12. En se déterminant ainsi, sans rechercher s'il résultait de l'ensemble des circonstances et notamment des mentions du bail que, nonobstant une rédaction défectueuse, la commune intention de MM. [B], [T] et [R], d'un côté, et de Mme [A], de l'autre, était que l'acte fût passé au nom ou pour le compte de la société en formation [C] [N], la cour d'appel n'a pas donné de base légale à sa décision.

PAR CES MOTIFS, la Cour :

CASSE ET ANNULE, en toutes ses dispositions, l'arrêt rendu le 18 novembre 2021, entre les parties, par la cour d'appel de Paris ;

Remet l'affaire et les parties dans l'état où elles se trouvaient avant cet arrêt et les renvoie devant la cour d'appel de Versailles.

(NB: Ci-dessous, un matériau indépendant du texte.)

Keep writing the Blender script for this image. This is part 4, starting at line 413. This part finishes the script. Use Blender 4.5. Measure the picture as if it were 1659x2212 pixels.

Arrêt rendu en formation de section.

- Président : M. Vigneau - Rapporteur : Mme Lefeuvre - Avocat général : M. Lecaroz - Avocat(s) : SCP Piwnica et Molinié ; Me Balat -

Textes visés :

Articles L. 210-6 et R. 210-6 du code de commerce.

Rapprochement(s) :

Sur la nullité de la convention conclue par une société en formation, à rapprocher : Com., 21 février 2012, pourvoi n° 10-27.630, Bull. 2012, IV, n° 49 (rejet).